I tell you, love your enemies and pray for those who persecute you, that you may be children of your Father in heaven. He causes his sun to rise on the evil and the good, and sends rain on the righteous and the unrighteous.

Matthew 5:44-45

Sometimes in life we find ourselves in situations where people hurt us. Perhaps a family member or close friend is unkind to us. Perhaps someone we work with is unpleasant to us. Maybe we find ourselves subject to workplace bullying by a boss or employer. It’s never nice being hurt, particularly when it’s by someone who we feel should treat us rather better. When we are treated badly, it’s very easy to feel strong hatred towards the culprits. Love is often the last emotion we feel towards these people.

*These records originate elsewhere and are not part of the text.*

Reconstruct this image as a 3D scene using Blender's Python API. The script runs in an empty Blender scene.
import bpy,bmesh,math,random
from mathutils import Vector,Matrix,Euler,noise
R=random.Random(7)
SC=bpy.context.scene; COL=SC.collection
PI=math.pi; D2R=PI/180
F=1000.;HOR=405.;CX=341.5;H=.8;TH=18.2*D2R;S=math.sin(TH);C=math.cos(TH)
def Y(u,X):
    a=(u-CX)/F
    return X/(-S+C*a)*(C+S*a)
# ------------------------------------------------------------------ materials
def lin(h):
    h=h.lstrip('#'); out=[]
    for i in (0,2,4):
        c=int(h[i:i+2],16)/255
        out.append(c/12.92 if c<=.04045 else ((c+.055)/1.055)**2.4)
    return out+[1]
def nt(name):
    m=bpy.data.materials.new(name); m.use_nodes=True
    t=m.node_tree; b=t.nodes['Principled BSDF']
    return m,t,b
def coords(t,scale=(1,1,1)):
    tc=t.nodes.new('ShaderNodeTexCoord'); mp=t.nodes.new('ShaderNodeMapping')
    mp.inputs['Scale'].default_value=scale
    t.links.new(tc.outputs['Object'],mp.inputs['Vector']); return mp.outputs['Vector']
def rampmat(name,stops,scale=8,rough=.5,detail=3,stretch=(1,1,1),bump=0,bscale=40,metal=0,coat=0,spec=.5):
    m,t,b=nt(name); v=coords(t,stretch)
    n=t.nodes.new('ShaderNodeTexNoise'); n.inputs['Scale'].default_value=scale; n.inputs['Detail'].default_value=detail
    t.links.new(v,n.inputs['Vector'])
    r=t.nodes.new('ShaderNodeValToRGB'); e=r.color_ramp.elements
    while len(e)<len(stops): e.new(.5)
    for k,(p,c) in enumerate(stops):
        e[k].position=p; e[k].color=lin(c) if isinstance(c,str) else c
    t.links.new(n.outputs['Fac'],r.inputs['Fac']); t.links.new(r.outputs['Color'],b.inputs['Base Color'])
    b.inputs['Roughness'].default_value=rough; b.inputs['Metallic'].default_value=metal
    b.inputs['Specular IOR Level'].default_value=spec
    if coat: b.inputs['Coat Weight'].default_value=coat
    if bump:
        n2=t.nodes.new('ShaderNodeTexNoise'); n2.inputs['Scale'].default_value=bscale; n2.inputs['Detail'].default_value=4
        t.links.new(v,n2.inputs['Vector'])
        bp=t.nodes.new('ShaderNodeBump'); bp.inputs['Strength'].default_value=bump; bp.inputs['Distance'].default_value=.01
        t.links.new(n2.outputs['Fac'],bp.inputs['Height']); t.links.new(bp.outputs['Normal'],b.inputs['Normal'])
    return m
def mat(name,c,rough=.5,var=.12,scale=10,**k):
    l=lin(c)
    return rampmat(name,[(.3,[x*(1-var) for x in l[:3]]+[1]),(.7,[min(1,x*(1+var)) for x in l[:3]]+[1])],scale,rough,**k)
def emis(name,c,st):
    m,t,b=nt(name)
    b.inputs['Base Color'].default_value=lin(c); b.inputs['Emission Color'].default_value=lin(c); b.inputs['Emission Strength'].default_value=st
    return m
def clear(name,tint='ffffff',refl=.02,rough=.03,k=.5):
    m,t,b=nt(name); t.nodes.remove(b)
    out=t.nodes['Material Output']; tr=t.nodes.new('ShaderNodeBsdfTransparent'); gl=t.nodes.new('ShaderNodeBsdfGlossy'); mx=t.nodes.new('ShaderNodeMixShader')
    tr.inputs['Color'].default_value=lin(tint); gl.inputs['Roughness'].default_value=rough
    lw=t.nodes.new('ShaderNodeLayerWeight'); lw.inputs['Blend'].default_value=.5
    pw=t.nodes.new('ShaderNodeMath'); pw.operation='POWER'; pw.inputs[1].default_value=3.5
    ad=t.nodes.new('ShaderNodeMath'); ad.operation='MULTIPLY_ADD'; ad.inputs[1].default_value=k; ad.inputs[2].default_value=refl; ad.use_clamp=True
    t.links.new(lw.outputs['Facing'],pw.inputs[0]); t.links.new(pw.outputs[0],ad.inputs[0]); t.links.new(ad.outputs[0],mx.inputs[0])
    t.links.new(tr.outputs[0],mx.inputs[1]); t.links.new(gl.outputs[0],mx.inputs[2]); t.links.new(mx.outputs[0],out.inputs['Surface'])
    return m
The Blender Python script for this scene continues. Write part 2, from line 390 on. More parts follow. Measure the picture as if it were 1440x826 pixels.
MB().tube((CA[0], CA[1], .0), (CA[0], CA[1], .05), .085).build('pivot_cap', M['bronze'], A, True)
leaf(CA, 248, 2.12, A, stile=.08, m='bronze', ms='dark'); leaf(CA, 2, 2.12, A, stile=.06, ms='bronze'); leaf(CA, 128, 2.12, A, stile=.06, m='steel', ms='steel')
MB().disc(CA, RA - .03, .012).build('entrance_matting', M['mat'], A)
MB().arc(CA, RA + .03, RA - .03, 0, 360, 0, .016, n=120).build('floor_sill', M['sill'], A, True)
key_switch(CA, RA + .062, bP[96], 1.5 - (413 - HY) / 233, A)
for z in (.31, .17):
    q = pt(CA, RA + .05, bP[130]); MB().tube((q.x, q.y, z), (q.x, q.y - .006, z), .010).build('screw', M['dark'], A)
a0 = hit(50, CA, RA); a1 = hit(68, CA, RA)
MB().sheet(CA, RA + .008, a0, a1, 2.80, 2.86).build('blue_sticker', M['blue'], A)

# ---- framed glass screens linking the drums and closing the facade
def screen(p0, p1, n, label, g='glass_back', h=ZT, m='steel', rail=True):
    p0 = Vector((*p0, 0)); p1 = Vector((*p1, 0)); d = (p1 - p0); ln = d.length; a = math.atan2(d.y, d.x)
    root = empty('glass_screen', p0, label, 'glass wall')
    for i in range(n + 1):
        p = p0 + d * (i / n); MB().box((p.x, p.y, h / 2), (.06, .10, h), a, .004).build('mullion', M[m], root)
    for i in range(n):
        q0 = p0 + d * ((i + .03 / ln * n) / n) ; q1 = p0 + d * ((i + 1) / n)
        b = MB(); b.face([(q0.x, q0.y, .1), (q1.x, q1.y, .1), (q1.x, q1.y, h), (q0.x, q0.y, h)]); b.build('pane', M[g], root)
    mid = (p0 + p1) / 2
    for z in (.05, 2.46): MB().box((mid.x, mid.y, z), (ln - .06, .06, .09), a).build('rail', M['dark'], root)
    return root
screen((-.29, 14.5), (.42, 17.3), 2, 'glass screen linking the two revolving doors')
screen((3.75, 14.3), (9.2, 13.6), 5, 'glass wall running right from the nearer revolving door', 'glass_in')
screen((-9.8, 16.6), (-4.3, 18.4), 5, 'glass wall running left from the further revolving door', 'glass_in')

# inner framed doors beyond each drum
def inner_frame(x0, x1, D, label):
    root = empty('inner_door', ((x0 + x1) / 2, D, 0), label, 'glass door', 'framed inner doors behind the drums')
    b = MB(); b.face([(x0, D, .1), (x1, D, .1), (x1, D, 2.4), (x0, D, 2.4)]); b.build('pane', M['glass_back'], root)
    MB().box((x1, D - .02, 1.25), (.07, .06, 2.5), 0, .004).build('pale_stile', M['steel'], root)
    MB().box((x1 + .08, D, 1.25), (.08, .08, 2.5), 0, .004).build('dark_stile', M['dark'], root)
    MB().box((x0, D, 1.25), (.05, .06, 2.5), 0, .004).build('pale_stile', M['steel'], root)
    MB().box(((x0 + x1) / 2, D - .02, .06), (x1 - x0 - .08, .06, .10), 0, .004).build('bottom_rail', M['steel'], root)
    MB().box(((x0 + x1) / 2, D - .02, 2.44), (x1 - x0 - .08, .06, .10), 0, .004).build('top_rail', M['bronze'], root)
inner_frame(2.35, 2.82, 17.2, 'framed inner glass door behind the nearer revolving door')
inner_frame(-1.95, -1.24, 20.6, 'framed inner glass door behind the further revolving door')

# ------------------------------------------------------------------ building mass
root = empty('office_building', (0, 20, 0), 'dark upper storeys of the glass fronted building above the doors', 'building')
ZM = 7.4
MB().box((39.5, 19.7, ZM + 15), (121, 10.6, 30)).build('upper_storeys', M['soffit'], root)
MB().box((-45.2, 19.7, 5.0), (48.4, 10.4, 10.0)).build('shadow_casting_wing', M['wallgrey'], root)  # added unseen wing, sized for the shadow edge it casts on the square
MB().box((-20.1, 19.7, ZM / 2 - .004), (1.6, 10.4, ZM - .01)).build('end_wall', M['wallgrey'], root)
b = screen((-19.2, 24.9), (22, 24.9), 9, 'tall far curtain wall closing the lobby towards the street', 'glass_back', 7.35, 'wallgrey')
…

That’s why today’s verse is so challenging. Jesus tells us to love our enemies and pray for those who persecute us. It’s easy to love those who love us, but loving people who mistreat us, who persecute us, who make our lives a living hell is rather more difficult. Sometimes, indeed, it feels impossible. Yet that is what we’re called to do.

Jesus tells us to love our enemies for two reasons. Firstly, because in doing so we are living as “children of heaven,” transformed by the love of Christ, and seeking to build God’s heavenly kingdom here and now. Secondly, we are called to love our enemies because God loves them too. God, we are told in this verse, blesses the evil and the good, the righteous and the unrighteous. If we love God and strive to follow him, we should love what he loves – and that means even those people who mistreat us.

Of course, one of the best ways of loving someone is to pray for them, as Jesus commands us to do here. Praying for our enemies forces us to see them as humans and can change our perception of them. Praying that they will come to know Jesus can lead them to salvation and away from God’s judgement. And of course, if our enemies come to follow Christ and strive themselves to live out the gospel, perhaps they will cease to persecute us. After all, if they come to know Christ, they will themselves discover the importance of loving all people.

There’s no denying that this is a very difficult verse to live out, but just think how different the world would be if everyone stopped hating, and loved everyone they encountered. If our default position was to love all people the world would be transformed. So why not make that commitment to love today? Why not try to love everyone that you encounter, whether they love you or persecute you?